US Energy Secretary Chris Wright dropped a significant disclosure on March 6: America has reached out to India to snap up Russian oil floating in tankers near South Asia. This short-term ploy aims to flood refineries with supply and tame surging oil prices triggered by Hormuz Strait bottlenecks.
In an interview, Wright detailed how the US identified vast Russian crude reserves—much of it backed up from China—idling in regional waters. The pitch to India? Buy it, process it, and release refined products fast to markets.

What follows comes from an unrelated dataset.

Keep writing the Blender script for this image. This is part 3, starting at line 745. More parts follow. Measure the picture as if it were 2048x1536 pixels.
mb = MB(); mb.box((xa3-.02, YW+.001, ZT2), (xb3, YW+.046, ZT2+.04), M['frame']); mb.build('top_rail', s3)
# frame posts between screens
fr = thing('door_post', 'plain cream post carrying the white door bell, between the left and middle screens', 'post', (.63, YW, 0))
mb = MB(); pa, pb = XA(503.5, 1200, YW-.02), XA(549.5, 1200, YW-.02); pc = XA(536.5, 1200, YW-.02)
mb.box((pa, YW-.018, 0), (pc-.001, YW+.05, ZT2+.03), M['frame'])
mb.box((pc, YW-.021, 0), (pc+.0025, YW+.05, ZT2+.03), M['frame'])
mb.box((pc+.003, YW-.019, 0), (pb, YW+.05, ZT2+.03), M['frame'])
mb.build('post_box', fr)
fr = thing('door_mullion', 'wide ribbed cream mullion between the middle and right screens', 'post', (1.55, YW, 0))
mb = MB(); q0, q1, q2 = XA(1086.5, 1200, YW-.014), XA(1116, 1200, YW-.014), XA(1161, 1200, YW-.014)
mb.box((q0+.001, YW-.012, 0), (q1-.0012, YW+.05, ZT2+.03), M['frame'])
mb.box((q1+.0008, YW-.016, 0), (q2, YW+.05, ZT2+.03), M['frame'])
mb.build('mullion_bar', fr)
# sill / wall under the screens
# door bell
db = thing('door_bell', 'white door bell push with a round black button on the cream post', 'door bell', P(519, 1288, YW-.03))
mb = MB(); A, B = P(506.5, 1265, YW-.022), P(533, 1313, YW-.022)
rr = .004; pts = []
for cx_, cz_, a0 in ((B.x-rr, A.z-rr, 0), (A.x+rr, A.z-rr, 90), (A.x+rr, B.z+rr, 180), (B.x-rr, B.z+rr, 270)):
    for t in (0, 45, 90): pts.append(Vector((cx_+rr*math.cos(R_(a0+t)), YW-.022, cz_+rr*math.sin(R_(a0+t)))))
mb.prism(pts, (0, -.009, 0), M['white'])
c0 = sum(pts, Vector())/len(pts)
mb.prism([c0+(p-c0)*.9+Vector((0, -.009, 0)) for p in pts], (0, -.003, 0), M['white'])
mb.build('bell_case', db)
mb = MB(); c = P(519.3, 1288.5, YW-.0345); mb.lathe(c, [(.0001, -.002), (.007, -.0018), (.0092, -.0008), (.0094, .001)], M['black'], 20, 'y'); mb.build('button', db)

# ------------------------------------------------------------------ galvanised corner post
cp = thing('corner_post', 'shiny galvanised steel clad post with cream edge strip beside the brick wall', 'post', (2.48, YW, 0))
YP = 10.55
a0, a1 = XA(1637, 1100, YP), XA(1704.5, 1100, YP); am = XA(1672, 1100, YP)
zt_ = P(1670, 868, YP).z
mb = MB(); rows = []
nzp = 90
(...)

Shipping woes around the narrow Hormuz waterway, squeezed between Iran and Oman, have sparked supply disruption jitters. This corridor funnels 20% of global maritime oil flows, making any snag a price trigger.
By channeling the oil to India’s robust refining sector, the plan sidesteps fierce bidding wars among refineries worldwide. ‘It relieves pressure because other refiners don’t compete with Indians for supplies,’ Wright noted.
India’s voracious appetite for cheap Russian crude has grown since the Ukraine war upended trade patterns. Discounted barrels fuel its refineries, which churn out exports feeding global demand.
The secretary underscored the temporary nature: ‘Short-term measures to get oil to market now. Long-term, supply is plentiful—no worries there.’ Importantly, this doesn’t signal any US thaw on Russia sanctions.
‘Purely a brief adjustment for price control,’ Wright affirmed. As energy markets brace for Hormuz volatility, this India-centric fix exemplifies pragmatic crisis management in the oil trade.